What is Learning Power?

Building Learning Power (BLP) is an approach to learning that we have begun to implement at St Andrews Primary. This approach was created by Professor Guy Claxton. It is based on the idea that we are all capable of becoming better learners. BLP applies this idea directly to the work of teachers in the classrooms, to provide a practical framework for fostering lifelong learning in all young people.

Key Principles

  • It is a learning culture that encourages children and teachers to become better learners
  • It allows children to approach difficulties in learning without fear of failure
  • It allows the children to take small steps within learning
  • It develops confidence
  • It is not additional to teaching but should be grounded within everyday teaching and learning
  • It gives clear labels for the children to use to develop understanding of learning processes.
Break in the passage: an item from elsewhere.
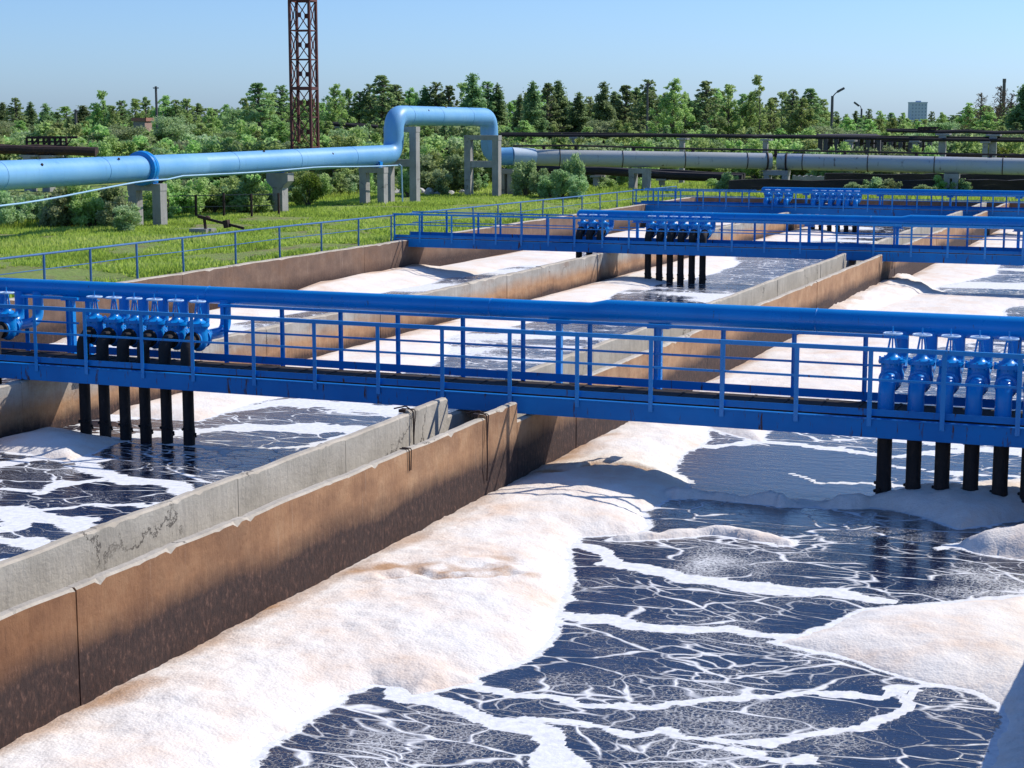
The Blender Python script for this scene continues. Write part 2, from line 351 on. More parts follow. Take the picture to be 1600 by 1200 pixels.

Why are we Building Learning Power?

We believe that BLP is beginning to allow us to develop a common language for learning across the school. The language is used in all classrooms, with all children. This helps everyone talk about understanding learning to learn. We hope that this understanding will begin to spill over into life outside school, where you will be able to reinforce the ideas by encouraging the children to use their learning language in their everyday lives. The idea is that the 5 dispositions (5 Rs) are like a group of "learning muscles". Just as we can build our physical muscles with the right kind of exercise, learning muscles can also be developed and can grow in strength and stamina. It is these we are aiming to develop in the children.

 

The 5-rs

Resilience

Being ready to learn and not giving up.

-         Noticing

-         Managing distractions

-         Absorption

-         Perseverance

Resourcefulness

Having a range of learning strategies.

-         Questioning

-         Capitalising

-         Making links

-         Reasoning

-         Imagining

Reflectiveness

Thinking as a learner and how to do things better.

-         Planning

-         Revising

-         Distilling

-         Meta Learning

Reciprocity

The social aspects of learning.

-         Collaboration

-         Imitation

-         Empathy and listening

-         Independance

Respect

Looking after each other and our environment

-      Showing manners

 

how you can help at home

Resilience

  • Demonstrate/model sticking at things even if they are difficult.
  • Talk about how you feel when you are taking on new challenges.
  • Praise your child when they persevere but also encourage them to take a break when they have had enough.
  • Help them to find interests and activities that are really absorbing.
  • Talk with them about what helps them to concentrate and manage distractions.

Resourcefulness

  • Encourage questions.
  • Demonstrate making links between different ideas
  • Don’t allow your child’s imagination to shrivel up!
  • Help them to find ways of using resources such as dictionaries, reference books and the Internet.

Reflectiveness

  • Encourage them to take responsibility for preparing for school.
  • Ask not what they did at school, but what they learned.
  • Help them to think about, and plan activities.
  • Encourage flexibility and the ability to change a plan if necessary.

Reciprocity

  • Demonstrate/model being a good learner.
  • Work, play and learn alongside your children, enabling them to pick up good habits through imitation.
  • Make expectations of turn-taking and co-operation clear.

Respect

  • Demonstrate showing respect to everyone
  • Listen to your children.
  • Remind children to take care of their things.